19 - What was the last great book you read? What was the last great film?
For ‘great’, I’d go back about a year, to when a friend presented me with Louise Erdrich’s The Last Report on the Miracles at Little No Horse, published in 2001. The book tells the story of a woman in Minnesota in the early 20th century who lives her life disguised as a man –– more specifically, as a priest. About halfway through the book, I closed it, had a little cry and thought – why am I even trying? This is just so fucking good.
Last great movie: The Secret in Their Eyes, a 2009 film from Argentina. On one level it’s a police procedural; on another, a psychological thriller; on another, a love story; on another, a political film. Three years on, I still think about it. The only other movie that comes close is the 2008 Italian film about the Calabrian mafia, Gomorrah.
20 - What are you currently working on?
I’m working on two things: a novel-in-stories called “A Pagan Marriage”, which is a sequel to The Proxy Bride. I’m slowly getting back into the lives of Marcello, Ida and Bum Bum: they are all in danger, because the villain dispensed with in the novella had some criminal friends who are determined to revenge his loss. Studio 54, circa 1977, will make an appearance. Quite a lot of this book is written but requires substantial revision. (See: ‘General Patton’.)

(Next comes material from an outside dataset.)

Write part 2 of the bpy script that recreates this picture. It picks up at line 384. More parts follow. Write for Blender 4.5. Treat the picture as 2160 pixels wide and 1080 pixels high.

I’m just beginning to work with my illustrator-partner-husband, Ron Edding, on a graphic novel that will either be called “Providence” or “House of Providence”. Set in Toronto during the Depression, it’s based on an actual unsolved murder from the early 1930s. The name comes from the House of Providence, a Catholic institution for orphans and indigents that stood in Toronto for about a century. We are in the research phase now.